The Road / Cormac McCarthy

Just remember that the things you put into your head are there forever, he said. You might want to think about that.
You forget some things, don't you?
Yes. You forget what you want to remember and you remember what you want to forget.
Cormac McCarthy, The Road
"To live a creative life we must lose our fear of being wrong." Joseph Chilton Pearce

"If you press me to tell why I loved him, I feel that this cannot be expressed,
except by answering: Because it was he, because it was I."
Michel de Montaigne, "Of Friendship"

Saturday, December 18, 2010

Chapter 5: Untying the Knot

Time is the continuous loop, the snakeskin with scales endlessly overlapping without beginning or end, or time is an ascending spiral if you will, like a child's toy Slinky.
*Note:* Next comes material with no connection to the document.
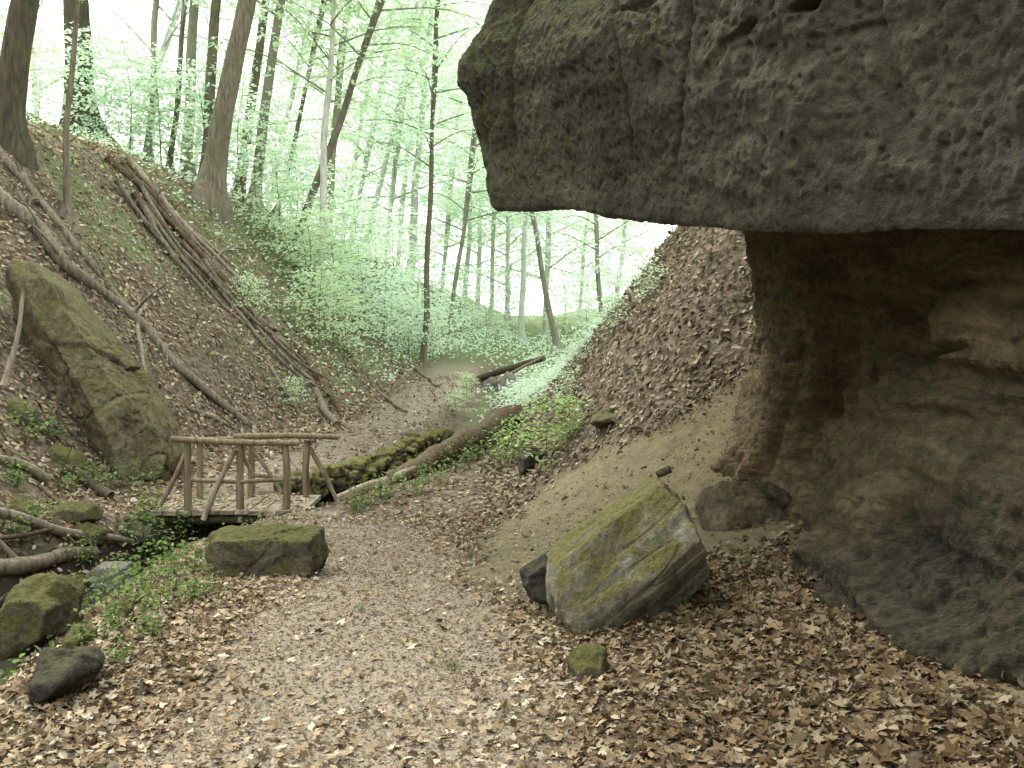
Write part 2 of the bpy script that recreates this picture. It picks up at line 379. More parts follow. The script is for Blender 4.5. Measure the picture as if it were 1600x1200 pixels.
# ------------------------------------------------------------------ leaf building
OV = np.array([(0,0,0),(.3,.27,.08),(.7,.24,.07),(1,0,-.05),(.7,-.24,.07),(.3,-.27,.08)]); OVF = np.array([(0,3,2,1),(0,5,4,3)])[:, ::-1]
ang = np.radians([-150,-118,-85,-62,-38,-18,0,18,38,62,85,118,150])
rad = np.array([.5,.62,.45,.82,.5,.62,1.0,.62,.5,.82,.45,.62,.5])
MP = np.concatenate([[(0,0,0)], np.stack([np.cos(ang)*rad, np.sin(ang)*rad, (rad**2)*.35*np.abs(np.sin(ang))+.1*rad], 1)])*.62
MPF = np.array([(0, k, k+1) for k in range(1, 13)])
def unit(v): return v/(np.linalg.norm(v, axis=-1, keepdims=True)+1e-9)
def leaves(mb, pos, nrm, size, tm, fc, col, curl, heading=None):
    n = len(pos); nrm = unit(nrm)
    r = rng.normal(size=(n, 3)) if heading is None else heading+rng.normal(size=(n, 3))*.35
    t = unit(r-nrm*np.sum(r*nrm, 1)[:, None]); b = np.cross(nrm, t)
    V = pos[:, None, :]+size[:, None, None]*(tm[None, :, 0, None]*t[:, None]+tm[None, :, 1, None]*b[:, None]+(tm[None, :, 2, None]*curl[:, None, None])*nrm[:, None])
    k = len(tm); Fc = (np.arange(n)[:, None, None]*k+fc[None]).reshape(-1, fc.shape[1])
    mb.add(V.reshape(-1, 3), Fc, col=np.repeat(col, k, 0))
PAL = np.array([(.30,.238,.15),(.39,.333,.238),(.197,.142,.082),(.095,.070,.044),(.29,.222,.142),(.25,.192,.122),(.44,.385,.29)])
PW = [.2,.17,.2,.13,.14,.1,.06]
def litter(mb, n, xr, yr, dens, size, lobed, kf=None, tilt=.38, pale=0):
    x = rng.uniform(*xr, n); y = rng.uniform(*yr, n)
    keep = rng.random(n) < dens(x, y); x = x[keep]; y = y[keep]; n = len(x)
    nm = nrmH(x, y); z = H(x, y)
    s = size(x, y)*rng.uniform(.6, 1.3, n)
    pos = np.stack([x, y, z], 1)+nm*(rng.uniform(.004, .03, n)*(.4 if pale else 1))[:, None]
    nn = nm+rng.normal(size=(n, 3))*tilt
    c = PAL[rng.choice(len(PAL), n, p=PW)]*rng.uniform(.7, 1.2, n)[:, None]
    if pale: c = c*(1-pale)+np.array([.355, .30, .225])*pale
    if kf is not None:
        k = kf(x, y); c = c*(k if k.ndim == 2 else k[:, None])
    curl = rng.normal(0, 1.2, n)
    if lobed: leaves(mb, pos, nn, s, MP, MPF, c, curl)
    else: leaves(mb, pos, nn, s, OV, OVF, c, curl)
def dnear(x, y):
    s, p, g_ = masks(x, y); e = np.abs(x) < .62*y+.4
    return e*(1-.97*s)*(1-(.76+.21*sstep(3.2, 4.3, y))*p)*(1-.35*g_)*(x < 2.2)*(np.abs(x-SX(y)) > .6)
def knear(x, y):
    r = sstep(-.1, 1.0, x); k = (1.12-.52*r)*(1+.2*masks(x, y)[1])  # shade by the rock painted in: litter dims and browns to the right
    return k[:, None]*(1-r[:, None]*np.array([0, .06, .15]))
ml = MB()
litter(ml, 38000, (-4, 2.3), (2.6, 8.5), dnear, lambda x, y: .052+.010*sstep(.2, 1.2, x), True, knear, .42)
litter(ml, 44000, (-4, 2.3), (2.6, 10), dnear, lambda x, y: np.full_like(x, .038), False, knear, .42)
litter(ml, 105000, (-2.9, 1.2), (2.6, 10), lambda x, y: masks(x, y)[1]*.85+.08, lambda x, y: rng.uniform(.009, .025, len(x)), False, None, .45, .5)
litter(ml, 3200, (-2.9, 1.2), (2.6, 10), lambda x, y: masks(x, y)[1]*.8, lambda x, y: rng.uniform(.03, .055, len(x)), True, None, .3, .35)
litter(ml, 2600, (.0, 2.2), (5.0, 10.5), lambda x, y: masks(x, y)[0]*.5, lambda x, y: rng.uniform(.02, .045, len(x)), False)
nd_ = 420; pd = np.stack([rng.uniform(-3.95, -2.3, nd_), rng.uniform(10.3, 11.25, nd_), np.full(nd_, -.452)+rng.uniform(0, .012, nd_)], 1)
leaves(ml, pd, np.array([0, 0, 1.])+rng.normal(size=(nd_, 3))*.2, rng.uniform(.03, .075, nd_), OV, OVF, PAL[rng.choice(len(PAL), nd_, p=PW)]*1.25, rng.normal(0, 1, nd_))
single('dead_leaves', ml, M['litter'], 'fallen brown leaves strewn over the foreground path and below the rock', 'dead leaves', (0, 0, 0), kind='stuff', smooth=False)
ml = MB()
litter(ml, 75000, (-14, -3), (7, 30), lambda x, y: (LF(y)-x > -.9)*(LF(y)-x < 6.5)*np.clip(1.1-y/38, .2, 1)*(1-.6*masks(x, y)[2])*sstep(-.5, .1, perlin(np.stack([x*.9, y*.9, x*0+3], 1))+.15), lambda x, y: .056+.002*y, False, lambda x, y: 1.05+.3*perlin(np.stack([x*.7, y*.7, x*0], 1)))
litter(ml, 36000, (-.6, 6), (8.8, 24), lambda x, y: (x-RF(y) > -.5)*(x-RF(y) < 4.2)*(1-.98*masks(x, y)[0])*np.clip(1.4-y/22, .1, 1), lambda x, y: .055+.002*y, False, lambda x, y: .9*np.stack([np.ones_like(x), np.full_like(x, 1.03), np.full_like(x, 1.08)], 1))
litter(ml, 14000, (-5, .2), (9.0, 28), lambda x, y: (1-.6*masks(x, y)[1])*(1-.98*masks(x, y)[0])*(np.abs(x-SX(y)) > .4), lambda x, y: .045+.0015*y, False)
single('dead_leaves', ml, M['litter'], 'dead leaves covering the steep ravine banks beyond the bridge', 'dead leaves', (0, 0, 0), kind='stuff', smooth=False)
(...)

Of course we have no idea which arc on the loop is our time, let alone where the loop itself is, so to speak, or down whose lofty flight of stairs the Slinky so uncannily walks.
Annie Dillard, Pilgrim at Tinker Creek

In a five-page chapter I found this paragraph about time. 

The thing is: I can't seem to add anything more than what Dillard has already put down. My ideas and thoughts seem meaningless next to hers. 

It's winter break. I should keep writing. I should write like I've never done before, for I have all the time in the world now that I'm committed to this lovely college called Dartmouth and this lovely town called Hanover. What keeps me from writing more? I had thought I abandoned the fear of being wrong a long time ago. I should just keep writing nevertheless.